>> START

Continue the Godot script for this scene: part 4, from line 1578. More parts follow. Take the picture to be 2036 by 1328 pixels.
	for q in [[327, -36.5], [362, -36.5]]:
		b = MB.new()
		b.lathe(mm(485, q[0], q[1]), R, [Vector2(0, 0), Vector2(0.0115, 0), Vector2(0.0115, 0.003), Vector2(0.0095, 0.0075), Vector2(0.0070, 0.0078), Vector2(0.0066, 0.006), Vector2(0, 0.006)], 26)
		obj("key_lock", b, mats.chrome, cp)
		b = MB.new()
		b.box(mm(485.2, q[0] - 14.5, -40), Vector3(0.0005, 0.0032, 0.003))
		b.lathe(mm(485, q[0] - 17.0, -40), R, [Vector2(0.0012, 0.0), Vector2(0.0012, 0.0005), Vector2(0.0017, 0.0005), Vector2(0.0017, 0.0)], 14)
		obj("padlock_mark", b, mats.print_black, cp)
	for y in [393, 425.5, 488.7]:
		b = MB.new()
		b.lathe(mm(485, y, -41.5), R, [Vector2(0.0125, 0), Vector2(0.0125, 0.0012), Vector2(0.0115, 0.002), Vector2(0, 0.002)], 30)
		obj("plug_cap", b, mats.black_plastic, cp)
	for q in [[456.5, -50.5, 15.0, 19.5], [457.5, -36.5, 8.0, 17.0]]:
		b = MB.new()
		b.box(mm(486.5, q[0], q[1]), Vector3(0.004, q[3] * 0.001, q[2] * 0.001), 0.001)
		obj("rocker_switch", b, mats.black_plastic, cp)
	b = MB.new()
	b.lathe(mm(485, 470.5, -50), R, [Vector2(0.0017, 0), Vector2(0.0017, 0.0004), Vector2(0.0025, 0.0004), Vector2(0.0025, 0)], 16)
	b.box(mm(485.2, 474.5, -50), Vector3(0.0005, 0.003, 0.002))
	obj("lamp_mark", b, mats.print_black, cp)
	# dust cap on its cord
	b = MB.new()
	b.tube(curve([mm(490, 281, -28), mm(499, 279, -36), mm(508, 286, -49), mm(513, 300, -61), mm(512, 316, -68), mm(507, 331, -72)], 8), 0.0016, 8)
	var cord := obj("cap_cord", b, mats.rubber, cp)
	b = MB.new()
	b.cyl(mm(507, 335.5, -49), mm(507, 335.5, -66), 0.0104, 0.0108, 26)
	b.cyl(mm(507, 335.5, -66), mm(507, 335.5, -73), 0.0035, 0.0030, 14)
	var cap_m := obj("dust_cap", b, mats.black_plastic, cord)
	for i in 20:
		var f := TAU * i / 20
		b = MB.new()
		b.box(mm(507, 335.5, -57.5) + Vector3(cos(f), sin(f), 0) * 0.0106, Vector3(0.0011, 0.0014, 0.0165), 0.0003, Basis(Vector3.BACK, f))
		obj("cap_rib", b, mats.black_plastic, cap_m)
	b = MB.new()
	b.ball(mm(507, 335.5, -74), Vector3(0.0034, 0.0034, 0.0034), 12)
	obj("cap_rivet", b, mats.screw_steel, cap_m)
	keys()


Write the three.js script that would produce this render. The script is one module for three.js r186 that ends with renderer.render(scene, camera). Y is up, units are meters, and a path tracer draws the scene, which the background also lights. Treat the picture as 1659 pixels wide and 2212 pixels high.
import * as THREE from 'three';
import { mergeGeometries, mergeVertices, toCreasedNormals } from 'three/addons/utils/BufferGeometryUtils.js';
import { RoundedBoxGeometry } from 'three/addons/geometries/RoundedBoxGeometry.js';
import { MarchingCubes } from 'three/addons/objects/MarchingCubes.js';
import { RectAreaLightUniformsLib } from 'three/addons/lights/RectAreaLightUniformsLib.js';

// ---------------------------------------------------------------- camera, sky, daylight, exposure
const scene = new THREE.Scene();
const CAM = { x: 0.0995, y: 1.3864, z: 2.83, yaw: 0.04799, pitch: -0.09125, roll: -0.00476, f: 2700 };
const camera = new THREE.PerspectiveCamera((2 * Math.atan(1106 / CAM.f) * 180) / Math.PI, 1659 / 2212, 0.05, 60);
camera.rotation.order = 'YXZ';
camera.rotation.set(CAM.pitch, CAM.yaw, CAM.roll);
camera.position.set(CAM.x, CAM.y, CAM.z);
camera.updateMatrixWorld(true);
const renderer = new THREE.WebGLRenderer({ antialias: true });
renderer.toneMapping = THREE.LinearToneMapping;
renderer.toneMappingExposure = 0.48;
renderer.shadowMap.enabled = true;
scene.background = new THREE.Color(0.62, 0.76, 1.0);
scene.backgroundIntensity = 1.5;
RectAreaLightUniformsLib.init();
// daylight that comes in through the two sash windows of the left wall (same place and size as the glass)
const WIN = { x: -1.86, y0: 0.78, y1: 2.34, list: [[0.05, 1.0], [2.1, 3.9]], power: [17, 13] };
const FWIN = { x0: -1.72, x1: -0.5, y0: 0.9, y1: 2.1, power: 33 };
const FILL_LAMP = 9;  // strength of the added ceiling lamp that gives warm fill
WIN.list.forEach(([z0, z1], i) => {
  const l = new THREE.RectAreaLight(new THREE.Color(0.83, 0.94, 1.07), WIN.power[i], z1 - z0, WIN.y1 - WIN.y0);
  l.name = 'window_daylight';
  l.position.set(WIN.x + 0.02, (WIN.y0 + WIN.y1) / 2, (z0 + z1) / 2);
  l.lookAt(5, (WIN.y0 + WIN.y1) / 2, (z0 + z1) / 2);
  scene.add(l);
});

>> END

> [Problem requirements] Extract the complete listing above, reproducing each line exactly.

> [Response to this exercise]
Continue the Godot script for this scene: part 4, from line 1578. More parts follow. Take the picture to be 2036 by 1328 pixels.
	for q in [[327, -36.5], [362, -36.5]]:
		b = MB.new()
		b.lathe(mm(485, q[0], q[1]), R, [Vector2(0, 0), Vector2(0.0115, 0), Vector2(0.0115, 0.003), Vector2(0.0095, 0.0075), Vector2(0.0070, 0.0078), Vector2(0.0066, 0.006), Vector2(0, 0.006)], 26)
		obj("key_lock", b, mats.chrome, cp)
		b = MB.new()
		b.box(mm(485.2, q[0] - 14.5, -40), Vector3(0.0005, 0.0032, 0.003))
		b.lathe(mm(485, q[0] - 17.0, -40), R, [Vector2(0.0012, 0.0), Vector2(0.0012, 0.0005), Vector2(0.0017, 0.0005), Vector2(0.0017, 0.0)], 14)
		obj("padlock_mark", b, mats.print_black, cp)
	for y in [393, 425.5, 488.7]:
		b = MB.new()
		b.lathe(mm(485, y, -41.5), R, [Vector2(0.0125, 0), Vector2(0.0125, 0.0012), Vector2(0.0115, 0.002), Vector2(0, 0.002)], 30)
		obj("plug_cap", b, mats.black_plastic, cp)
	for q in [[456.5, -50.5, 15.0, 19.5], [457.5, -36.5, 8.0, 17.0]]:
		b = MB.new()
		b.box(mm(486.5, q[0], q[1]), Vector3(0.004, q[3] * 0.001, q[2] * 0.001), 0.001)
		obj("rocker_switch", b, mats.black_plastic, cp)
	b = MB.new()
	b.lathe(mm(485, 470.5, -50), R, [Vector2(0.0017, 0), Vector2(0.0017, 0.0004), Vector2(0.0025, 0.0004), Vector2(0.0025, 0)], 16)
	b.box(mm(485.2, 474.5, -50), Vector3(0.0005, 0.003, 0.002))
	obj("lamp_mark", b, mats.print_black, cp)
	# dust cap on its cord
	b = MB.new()
	b.tube(curve([mm(490, 281, -28), mm(499, 279, -36), mm(508, 286, -49), mm(513, 300, -61), mm(512, 316, -68), mm(507, 331, -72)], 8), 0.0016, 8)
	var cord := obj("cap_cord", b, mats.rubber, cp)
	b = MB.new()
	b.cyl(mm(507, 335.5, -49), mm(507, 335.5, -66), 0.0104, 0.0108, 26)
	b.cyl(mm(507, 335.5, -66), mm(507, 335.5, -73), 0.0035, 0.0030, 14)
	var cap_m := obj("dust_cap", b, mats.black_plastic, cord)
	for i in 20:
		var f := TAU * i / 20
		b = MB.new()
		b.box(mm(507, 335.5, -57.5) + Vector3(cos(f), sin(f), 0) * 0.0106, Vector3(0.0011, 0.0014, 0.0165), 0.0003, Basis(Vector3.BACK, f))
		obj("cap_rib", b, mats.black_plastic, cap_m)
	b = MB.new()
	b.ball(mm(507, 335.5, -74), Vector3(0.0034, 0.0034, 0.0034), 12)
	obj("cap_rivet", b, mats.screw_steel, cap_m)
	keys()


Write the three.js script that would produce this render. The script is one module for three.js r186 that ends with renderer.render(scene, camera). Y is up, units are meters, and a path tracer draws the scene, which the background also lights. Treat the picture as 1659 pixels wide and 2212 pixels high.
import * as THREE from 'three';
import { mergeGeometries, mergeVertices, toCreasedNormals } from 'three/addons/utils/BufferGeometryUtils.js';
import { RoundedBoxGeometry } from 'three/addons/geometries/RoundedBoxGeometry.js';
import { MarchingCubes } from 'three/addons/objects/MarchingCubes.js';
import { RectAreaLightUniformsLib } from 'three/addons/lights/RectAreaLightUniformsLib.js';

// ---------------------------------------------------------------- camera, sky, daylight, exposure
const scene = new THREE.Scene();
const CAM = { x: 0.0995, y: 1.3864, z: 2.83, yaw: 0.04799, pitch: -0.09125, roll: -0.00476, f: 2700 };
const camera = new THREE.PerspectiveCamera((2 * Math.atan(1106 / CAM.f) * 180) / Math.PI, 1659 / 2212, 0.05, 60);
camera.rotation.order = 'YXZ';
camera.rotation.set(CAM.pitch, CAM.yaw, CAM.roll);
camera.position.set(CAM.x, CAM.y, CAM.z);
camera.updateMatrixWorld(true);
const renderer = new THREE.WebGLRenderer({ antialias: true });
renderer.toneMapping = THREE.LinearToneMapping;
renderer.toneMappingExposure = 0.48;
renderer.shadowMap.enabled = true;
scene.background = new THREE.Color(0.62, 0.76, 1.0);
scene.backgroundIntensity = 1.5;
RectAreaLightUniformsLib.init();
// daylight that comes in through the two sash windows of the left wall (same place and size as the glass)
const WIN = { x: -1.86, y0: 0.78, y1: 2.34, list: [[0.05, 1.0], [2.1, 3.9]], power: [17, 13] };
const FWIN = { x0: -1.72, x1: -0.5, y0: 0.9, y1: 2.1, power: 33 };
const FILL_LAMP = 9;  // strength of the added ceiling lamp that gives warm fill
WIN.list.forEach(([z0, z1], i) => {
  const l = new THREE.RectAreaLight(new THREE.Color(0.83, 0.94, 1.07), WIN.power[i], z1 - z0, WIN.y1 - WIN.y0);
  l.name = 'window_daylight';
  l.position.set(WIN.x + 0.02, (WIN.y0 + WIN.y1) / 2, (z0 + z1) / 2);
  l.lookAt(5, (WIN.y0 + WIN.y1) / 2, (z0 + z1) / 2);
  scene.add(l);
});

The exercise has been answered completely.